Why Logistics Matter in Carly Fiorina’s Run for President

AP Photo/Richard Shiro
AP Photo/Richard Shiro

There are a lot of big ideas floated around, a lot of words that are said, and a lot of plans that never come to fruition. The logistics matter. How does a big idea get from point A to point B? Ask Carly Fiorina.

She successfully executed one of the largest technology mergers of the time, which was instrumental in bringing Hewlett Packard back as an industry leader.

I would know, I worked at Hewlett Packard during Carly’s time as CEO of the company.

When Carly was recruited to be CEO of HP, it was because HP needed change. It was a company that was bogged down by its tradition. It was a company that held the American Dream near and dear—having been developed by two entrepreneurs in 1939—but at the same time was held down by its past.

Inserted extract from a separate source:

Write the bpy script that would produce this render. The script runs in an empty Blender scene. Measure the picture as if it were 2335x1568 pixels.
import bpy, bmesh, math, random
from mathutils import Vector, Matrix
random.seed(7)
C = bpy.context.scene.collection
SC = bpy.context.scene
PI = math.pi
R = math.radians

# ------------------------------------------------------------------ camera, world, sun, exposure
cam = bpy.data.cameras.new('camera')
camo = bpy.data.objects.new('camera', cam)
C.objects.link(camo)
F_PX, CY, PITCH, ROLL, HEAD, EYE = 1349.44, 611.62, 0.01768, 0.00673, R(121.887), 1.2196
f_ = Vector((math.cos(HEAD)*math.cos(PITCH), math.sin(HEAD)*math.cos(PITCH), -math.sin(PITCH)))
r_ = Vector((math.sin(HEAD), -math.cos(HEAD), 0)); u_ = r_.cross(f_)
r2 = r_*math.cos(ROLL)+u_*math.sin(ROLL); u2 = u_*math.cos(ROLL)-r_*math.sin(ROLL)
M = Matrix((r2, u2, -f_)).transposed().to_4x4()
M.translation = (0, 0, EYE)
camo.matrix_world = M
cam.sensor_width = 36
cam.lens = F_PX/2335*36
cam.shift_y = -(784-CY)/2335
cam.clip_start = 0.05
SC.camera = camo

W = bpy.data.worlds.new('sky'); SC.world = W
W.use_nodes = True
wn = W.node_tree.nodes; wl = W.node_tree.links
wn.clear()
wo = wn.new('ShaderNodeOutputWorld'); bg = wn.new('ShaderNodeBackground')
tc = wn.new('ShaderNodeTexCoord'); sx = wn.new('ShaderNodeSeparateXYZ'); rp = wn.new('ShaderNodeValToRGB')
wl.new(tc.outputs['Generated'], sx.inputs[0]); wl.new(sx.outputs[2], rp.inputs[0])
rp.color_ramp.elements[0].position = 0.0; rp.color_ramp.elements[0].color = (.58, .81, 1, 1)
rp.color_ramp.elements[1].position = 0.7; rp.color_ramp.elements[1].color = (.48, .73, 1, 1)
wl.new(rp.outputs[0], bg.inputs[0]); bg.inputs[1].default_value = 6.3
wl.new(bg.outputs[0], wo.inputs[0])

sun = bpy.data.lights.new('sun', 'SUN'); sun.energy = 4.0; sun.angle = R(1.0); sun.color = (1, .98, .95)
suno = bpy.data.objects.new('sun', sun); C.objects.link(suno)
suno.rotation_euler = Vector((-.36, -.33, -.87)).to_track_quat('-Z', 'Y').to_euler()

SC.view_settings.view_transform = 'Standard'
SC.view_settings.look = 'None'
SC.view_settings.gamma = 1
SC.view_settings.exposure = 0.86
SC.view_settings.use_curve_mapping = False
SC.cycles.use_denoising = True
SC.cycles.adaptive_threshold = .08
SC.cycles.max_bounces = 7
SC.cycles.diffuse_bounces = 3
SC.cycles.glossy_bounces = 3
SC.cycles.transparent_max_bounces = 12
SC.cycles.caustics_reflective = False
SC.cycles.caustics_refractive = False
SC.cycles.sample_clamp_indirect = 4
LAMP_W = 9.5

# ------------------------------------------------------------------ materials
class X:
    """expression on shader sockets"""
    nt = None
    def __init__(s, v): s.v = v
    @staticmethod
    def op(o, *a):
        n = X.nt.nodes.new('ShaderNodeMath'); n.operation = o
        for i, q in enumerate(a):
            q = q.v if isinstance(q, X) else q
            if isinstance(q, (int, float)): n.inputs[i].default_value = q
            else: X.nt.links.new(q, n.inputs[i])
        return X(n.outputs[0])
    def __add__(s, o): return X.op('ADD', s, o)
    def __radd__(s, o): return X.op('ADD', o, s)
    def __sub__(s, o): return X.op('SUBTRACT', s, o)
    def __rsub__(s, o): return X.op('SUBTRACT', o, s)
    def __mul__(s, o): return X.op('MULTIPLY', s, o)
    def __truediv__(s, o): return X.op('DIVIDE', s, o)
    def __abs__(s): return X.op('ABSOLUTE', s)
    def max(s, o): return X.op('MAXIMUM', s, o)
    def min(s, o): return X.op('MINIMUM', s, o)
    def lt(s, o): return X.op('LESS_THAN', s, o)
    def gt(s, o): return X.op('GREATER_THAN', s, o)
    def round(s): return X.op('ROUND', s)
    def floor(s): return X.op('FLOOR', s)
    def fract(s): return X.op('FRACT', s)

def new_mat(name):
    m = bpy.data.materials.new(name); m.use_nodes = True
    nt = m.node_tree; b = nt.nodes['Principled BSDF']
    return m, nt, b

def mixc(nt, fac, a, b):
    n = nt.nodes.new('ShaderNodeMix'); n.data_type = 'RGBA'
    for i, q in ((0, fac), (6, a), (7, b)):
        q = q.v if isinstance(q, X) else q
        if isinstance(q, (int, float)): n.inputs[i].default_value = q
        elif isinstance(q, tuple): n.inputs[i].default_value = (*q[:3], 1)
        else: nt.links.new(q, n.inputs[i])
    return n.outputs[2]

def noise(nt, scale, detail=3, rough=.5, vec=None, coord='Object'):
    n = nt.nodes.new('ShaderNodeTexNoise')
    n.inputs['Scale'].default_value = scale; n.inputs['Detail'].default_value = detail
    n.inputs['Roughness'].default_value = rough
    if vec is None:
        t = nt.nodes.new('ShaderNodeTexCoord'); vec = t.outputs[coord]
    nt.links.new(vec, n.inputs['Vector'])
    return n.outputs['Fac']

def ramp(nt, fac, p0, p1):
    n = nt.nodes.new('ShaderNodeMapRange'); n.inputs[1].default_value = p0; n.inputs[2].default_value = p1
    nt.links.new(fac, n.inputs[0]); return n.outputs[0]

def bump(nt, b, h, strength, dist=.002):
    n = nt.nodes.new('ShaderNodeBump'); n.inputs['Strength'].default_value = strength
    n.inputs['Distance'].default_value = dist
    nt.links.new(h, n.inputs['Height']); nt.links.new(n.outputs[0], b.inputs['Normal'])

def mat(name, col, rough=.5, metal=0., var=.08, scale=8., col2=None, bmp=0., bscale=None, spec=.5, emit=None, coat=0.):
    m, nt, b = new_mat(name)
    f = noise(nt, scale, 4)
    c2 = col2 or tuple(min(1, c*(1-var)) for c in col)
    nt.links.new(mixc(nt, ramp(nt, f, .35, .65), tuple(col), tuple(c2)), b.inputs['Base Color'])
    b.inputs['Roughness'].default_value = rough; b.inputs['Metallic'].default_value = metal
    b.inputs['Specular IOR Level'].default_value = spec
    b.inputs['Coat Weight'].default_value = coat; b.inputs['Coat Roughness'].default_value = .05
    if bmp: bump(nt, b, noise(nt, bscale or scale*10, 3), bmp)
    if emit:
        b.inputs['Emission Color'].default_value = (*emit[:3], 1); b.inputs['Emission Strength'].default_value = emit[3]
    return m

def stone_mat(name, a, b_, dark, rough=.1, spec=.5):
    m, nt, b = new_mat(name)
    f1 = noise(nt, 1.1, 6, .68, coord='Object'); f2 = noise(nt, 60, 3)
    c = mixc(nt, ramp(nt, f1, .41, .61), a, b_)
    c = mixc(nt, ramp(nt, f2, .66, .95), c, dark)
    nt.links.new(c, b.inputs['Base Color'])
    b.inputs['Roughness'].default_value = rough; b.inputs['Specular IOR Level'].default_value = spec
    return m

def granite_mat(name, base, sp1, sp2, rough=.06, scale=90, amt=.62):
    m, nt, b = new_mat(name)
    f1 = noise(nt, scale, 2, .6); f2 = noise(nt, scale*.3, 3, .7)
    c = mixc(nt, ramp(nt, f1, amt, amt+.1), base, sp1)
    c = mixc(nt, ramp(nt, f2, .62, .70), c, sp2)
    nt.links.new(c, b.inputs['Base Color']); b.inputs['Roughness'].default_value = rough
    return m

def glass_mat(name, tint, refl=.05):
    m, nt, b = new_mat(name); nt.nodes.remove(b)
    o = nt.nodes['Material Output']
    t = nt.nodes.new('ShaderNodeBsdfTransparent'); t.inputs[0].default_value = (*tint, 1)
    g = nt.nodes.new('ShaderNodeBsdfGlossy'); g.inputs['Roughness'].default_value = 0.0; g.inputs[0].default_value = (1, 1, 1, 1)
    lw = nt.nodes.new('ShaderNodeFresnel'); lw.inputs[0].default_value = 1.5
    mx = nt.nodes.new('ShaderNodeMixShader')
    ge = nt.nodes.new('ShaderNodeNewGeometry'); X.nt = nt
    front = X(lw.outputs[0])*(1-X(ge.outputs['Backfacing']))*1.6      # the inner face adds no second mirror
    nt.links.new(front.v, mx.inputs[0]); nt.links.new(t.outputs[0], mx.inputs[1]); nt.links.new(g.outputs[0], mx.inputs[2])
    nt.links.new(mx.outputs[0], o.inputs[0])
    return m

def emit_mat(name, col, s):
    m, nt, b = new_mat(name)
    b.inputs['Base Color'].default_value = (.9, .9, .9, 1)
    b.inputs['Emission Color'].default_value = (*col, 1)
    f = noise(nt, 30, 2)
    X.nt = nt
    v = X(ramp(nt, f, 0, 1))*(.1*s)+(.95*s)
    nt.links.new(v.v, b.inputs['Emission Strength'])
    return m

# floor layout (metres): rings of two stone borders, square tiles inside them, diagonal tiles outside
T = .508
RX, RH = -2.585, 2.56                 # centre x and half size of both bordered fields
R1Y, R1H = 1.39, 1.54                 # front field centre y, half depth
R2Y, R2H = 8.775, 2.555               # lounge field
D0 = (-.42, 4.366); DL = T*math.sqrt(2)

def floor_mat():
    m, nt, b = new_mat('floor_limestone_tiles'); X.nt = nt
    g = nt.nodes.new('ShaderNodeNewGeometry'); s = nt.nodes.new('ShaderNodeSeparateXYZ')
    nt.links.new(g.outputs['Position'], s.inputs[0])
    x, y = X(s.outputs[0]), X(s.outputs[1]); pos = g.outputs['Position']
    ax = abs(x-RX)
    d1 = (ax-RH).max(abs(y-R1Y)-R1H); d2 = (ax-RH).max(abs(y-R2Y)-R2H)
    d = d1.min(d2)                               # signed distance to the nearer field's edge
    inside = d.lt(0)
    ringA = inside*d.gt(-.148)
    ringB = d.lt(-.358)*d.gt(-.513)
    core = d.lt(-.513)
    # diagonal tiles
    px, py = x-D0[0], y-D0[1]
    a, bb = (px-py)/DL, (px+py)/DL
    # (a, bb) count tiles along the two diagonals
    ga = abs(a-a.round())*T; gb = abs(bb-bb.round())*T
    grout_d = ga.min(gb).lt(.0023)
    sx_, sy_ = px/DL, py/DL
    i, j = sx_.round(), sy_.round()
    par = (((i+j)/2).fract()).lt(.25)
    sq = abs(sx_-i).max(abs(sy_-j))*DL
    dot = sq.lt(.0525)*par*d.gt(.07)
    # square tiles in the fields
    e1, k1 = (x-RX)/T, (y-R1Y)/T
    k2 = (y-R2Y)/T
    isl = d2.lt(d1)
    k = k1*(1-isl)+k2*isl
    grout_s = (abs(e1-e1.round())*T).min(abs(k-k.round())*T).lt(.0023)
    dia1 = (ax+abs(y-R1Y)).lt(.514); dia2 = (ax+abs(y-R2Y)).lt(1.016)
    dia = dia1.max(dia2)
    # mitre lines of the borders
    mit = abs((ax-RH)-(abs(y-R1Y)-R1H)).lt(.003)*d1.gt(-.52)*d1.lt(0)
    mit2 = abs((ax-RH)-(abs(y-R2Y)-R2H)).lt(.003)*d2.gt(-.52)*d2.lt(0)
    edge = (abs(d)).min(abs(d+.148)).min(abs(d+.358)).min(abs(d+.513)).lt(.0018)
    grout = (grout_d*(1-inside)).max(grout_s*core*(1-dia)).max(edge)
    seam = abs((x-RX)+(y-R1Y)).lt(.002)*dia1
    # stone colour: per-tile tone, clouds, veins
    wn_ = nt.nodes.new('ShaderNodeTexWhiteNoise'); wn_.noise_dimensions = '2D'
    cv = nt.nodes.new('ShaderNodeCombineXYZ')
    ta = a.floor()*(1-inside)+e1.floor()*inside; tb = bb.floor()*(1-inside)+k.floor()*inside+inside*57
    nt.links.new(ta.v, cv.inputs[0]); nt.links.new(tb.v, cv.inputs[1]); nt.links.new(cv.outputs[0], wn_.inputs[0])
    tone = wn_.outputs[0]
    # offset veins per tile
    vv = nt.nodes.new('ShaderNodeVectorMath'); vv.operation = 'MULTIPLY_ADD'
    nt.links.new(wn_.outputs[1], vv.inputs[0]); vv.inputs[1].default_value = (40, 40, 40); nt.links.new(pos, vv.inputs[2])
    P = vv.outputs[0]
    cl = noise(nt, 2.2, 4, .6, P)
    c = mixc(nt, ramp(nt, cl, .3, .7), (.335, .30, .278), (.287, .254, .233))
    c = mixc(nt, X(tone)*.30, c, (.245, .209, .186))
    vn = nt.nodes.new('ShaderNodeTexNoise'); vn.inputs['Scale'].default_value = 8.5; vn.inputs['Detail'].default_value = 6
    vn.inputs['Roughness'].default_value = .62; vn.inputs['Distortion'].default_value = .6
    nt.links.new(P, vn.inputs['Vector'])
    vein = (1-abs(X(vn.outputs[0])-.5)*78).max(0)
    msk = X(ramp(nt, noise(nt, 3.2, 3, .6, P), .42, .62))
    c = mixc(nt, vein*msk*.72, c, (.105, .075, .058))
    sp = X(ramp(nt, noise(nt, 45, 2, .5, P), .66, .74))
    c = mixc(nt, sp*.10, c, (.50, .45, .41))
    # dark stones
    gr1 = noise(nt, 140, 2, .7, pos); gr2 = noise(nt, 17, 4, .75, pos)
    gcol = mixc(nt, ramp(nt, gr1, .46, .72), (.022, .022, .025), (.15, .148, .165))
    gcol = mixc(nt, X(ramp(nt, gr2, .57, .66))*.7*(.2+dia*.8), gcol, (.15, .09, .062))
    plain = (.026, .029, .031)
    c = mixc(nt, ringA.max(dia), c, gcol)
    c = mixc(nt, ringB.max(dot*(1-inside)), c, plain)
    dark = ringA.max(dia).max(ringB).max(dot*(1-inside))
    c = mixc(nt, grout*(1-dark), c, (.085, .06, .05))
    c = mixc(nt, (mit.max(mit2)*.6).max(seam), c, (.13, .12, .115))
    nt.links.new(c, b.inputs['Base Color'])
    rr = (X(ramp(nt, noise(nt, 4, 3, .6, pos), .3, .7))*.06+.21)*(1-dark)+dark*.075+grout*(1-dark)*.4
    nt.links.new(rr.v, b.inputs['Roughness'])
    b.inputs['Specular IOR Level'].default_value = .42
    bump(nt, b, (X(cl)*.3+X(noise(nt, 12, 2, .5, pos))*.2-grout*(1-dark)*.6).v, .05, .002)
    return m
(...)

Carly had a plan of how to bring HP into the new technology era. She knew the logistics of how to get HP from point A to point B. She developed a plan of action, how to get HP back on track, and followed through with it. Was it difficult? Yes, tough decisions always are.

I’ve heard Carly speak on the campaign trail about the importance of using technology to the advantage of voters and the government. Carly is right, we need a leader that will be able to utilize technology to engage citizens, in all aspects of government, including the voting process.

It’s instrumental to our democracy that all voices be heard, and like she says, what better way than using our smartphones. If you can vote for a winner on a reality show by phone, why shouldn’t you be able to tell your government what you’d like to fix, and provide your input on how to fix it?

Carly has used technology in this way in the past, and it has worked. At a corporate level, Carly communicated with all HP employees using technology for live meetings with the ability to submit questions real-time which she responded to. We were all able to voice our concerns, ask questions, and be heard by Carly. It is in this way that we knew we were being listened to, and the best ideas were being considered for the future of the company.

Carly was a great communicator.

She kept employees updated on a very regular basis, on the status of company issues, initiatives, etc. Therefore, I had the opportunity to witness her management style firsthand; it was one of trust in the people she hired, their ability to be effective, and their utilization in the success of the company.

The merger with Compaq, though widely disputed and criticized, was one of the largest and most successful mergers at the time. Because of Carly’s foresight and vision for the company, revenues doubled to more than $80 billion, innovation tripled to 15 patents per day, the revenue growth rate more than quadrupled to 6.5 percent, and HP grew to become the 11th largest company in the country. Carly brought the changes necessary to ensure the longevity and prosperity of the company. She set up HP for future growth and success.

From my experience, I cannot dispute the fact that this country is in need of assertive leadership. Carly has a plan of action, and she won’t let the logistics get in her way.